I think when things break or change, it’s easier to update the server than several decentralized clients, and prefer having easy to self-host options that can open up possibilities and make switching between them easier.

Will look into rclone, I was only aware of unifile which is inactive. I’m trying to remove the need for setting env variables so that it’s only the encryption secret that’s necessary, and I’ve already generated that one automatically on install.

Something I’m hoping I can work out is “bring your own credentials”, so that not only the self-hoster can connect to services but anyone with an account can as well. Perhaps this could be useful also in rs.js, for example if an app developer hasn’t supplied a Dropbox token, that the widget has an option for the user to supply their own one.

FAR looks interesting. I knew something like this must have been tried before, but could not find it in the forums. So I couple days ago I attempted some github experiments that seems to have arrived at similar conclusions:

  1. Github oauth wont work since its cors blocked.

  2. You can use PAT tokens instead. its less secure but gets the job done.

  3. In 2025 github discussed creating a new workflow for authenticating Github Apps specifically to support SPAs, but I tried it and it did not work (yet).

    If I were to go the full client side route I would probably stick with PAT for now.

Oh wow, never heard of isomorphic-git. Very intersting. I wonder how browser storage would keep up a large repo of git objects though. This has the potential to break down the barriers between git services, so you dont have to implement oauth for github, codeberg, etc. Has anyone tried working on that? It seems like it would kind of be parallel to remotestorage.js, but not really part of it.

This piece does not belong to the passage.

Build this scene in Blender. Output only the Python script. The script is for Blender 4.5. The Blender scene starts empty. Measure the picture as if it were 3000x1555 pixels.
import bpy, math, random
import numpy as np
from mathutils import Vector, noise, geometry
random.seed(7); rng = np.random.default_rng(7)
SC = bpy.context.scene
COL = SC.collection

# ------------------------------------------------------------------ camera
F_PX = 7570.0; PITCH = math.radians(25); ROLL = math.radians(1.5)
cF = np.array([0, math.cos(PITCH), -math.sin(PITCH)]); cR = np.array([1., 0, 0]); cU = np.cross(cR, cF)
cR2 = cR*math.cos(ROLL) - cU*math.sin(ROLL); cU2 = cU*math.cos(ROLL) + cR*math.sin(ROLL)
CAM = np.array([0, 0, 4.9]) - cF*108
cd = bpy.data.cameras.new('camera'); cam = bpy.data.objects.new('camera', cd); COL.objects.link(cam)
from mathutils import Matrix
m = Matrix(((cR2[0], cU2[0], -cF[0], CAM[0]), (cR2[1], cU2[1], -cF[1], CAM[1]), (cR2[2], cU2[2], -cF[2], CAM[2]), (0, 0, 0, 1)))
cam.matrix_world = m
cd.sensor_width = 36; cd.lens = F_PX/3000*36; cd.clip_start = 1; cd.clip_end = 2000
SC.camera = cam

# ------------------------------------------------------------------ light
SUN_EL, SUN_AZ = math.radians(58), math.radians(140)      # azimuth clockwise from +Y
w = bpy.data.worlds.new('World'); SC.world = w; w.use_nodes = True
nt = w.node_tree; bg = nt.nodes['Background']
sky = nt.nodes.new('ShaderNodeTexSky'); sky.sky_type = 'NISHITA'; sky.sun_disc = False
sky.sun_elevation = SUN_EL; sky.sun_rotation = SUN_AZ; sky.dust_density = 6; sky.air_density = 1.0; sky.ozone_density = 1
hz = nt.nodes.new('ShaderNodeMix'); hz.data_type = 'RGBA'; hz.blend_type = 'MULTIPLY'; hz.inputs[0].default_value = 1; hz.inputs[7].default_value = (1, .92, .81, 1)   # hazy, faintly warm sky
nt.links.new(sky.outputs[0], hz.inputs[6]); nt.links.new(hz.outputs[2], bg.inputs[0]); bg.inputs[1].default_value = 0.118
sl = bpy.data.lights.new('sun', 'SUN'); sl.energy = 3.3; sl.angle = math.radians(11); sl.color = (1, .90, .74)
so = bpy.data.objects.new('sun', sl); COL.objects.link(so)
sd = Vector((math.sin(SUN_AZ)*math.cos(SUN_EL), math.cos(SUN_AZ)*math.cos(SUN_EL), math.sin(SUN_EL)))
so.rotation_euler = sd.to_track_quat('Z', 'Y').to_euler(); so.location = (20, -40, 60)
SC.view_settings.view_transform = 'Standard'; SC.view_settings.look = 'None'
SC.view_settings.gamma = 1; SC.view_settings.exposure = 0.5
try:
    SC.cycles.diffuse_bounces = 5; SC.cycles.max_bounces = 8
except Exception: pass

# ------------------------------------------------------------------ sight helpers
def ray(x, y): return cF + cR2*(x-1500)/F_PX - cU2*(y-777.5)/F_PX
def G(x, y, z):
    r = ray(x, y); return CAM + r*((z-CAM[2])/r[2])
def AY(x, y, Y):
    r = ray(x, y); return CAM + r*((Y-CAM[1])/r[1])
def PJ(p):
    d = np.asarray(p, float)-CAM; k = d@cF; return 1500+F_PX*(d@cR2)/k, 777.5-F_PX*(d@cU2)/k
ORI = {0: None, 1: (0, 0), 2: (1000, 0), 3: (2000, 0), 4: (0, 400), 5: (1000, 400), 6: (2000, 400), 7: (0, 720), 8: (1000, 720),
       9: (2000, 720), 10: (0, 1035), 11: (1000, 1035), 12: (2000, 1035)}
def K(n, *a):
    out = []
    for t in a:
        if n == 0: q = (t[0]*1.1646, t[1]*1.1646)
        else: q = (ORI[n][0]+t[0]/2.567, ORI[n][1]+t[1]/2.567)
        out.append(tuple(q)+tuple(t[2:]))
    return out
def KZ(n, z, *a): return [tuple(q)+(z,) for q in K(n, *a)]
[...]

This is interesting. So it seems like FAR would be something someone hosts for themself that only they would use to authenticate. But are you saying there would be a way to host a single instance that many people would use? And if so, wouldnt you be concerned that everyone’s credentials are going through your proxy?

Another thing I learned is that the OAuth access you get from GitHub and Gitea social login tends to be all repos, and I think for many people that do lots there it’s a bit too much exposure to leave that in local storage. You might be able specify more granular access somehow, but I think it’s not so straightforward and certainly not the default. Similar issue IMO to trusting any web app with an entire Dropbox folder. Servers enable scoped access and also can present an interface to select which repo you want an app to use (which I think would be too much to include in rs.js).

I didn’t use Personal Access Tokens because I want to help people who would at most know how to sign in with GitHub, but I this is also another good case for “Bring your own tokens”.

FAR was not really something to use, but just an exploration of how far I could get without needing a server; I hoped it could prove that a client-side app could request authorization and read/write data. I ended up with an accompanying “FAR server” for cases like GitHub that require secrets, but basically for my use case it made more sense to just do that as part of a remoteStorage server, rather than a separate single-purpose thing since someone already would have to expend effort to self-host; if I was more familiar with serverless functions as you are, I might have done something different :slightly_smiling_face:.

I think I imagined the server component to be shared but yeah, it’s “people sending tokens through your proxy”… Maybe I hoped there would be some more sane way to do that if I got further.

The single instance that many people could use is now Bind and I think the usability for me as a developer (“change nothing”) and end-user (“link your account”) is orders of magnitude smoother than “generate your access token to start” / “trust my proxy with your credentials” / “do complicated OAuth for every app” / “trust a web app with too much access”. So far I’m happy with the tradeoffs.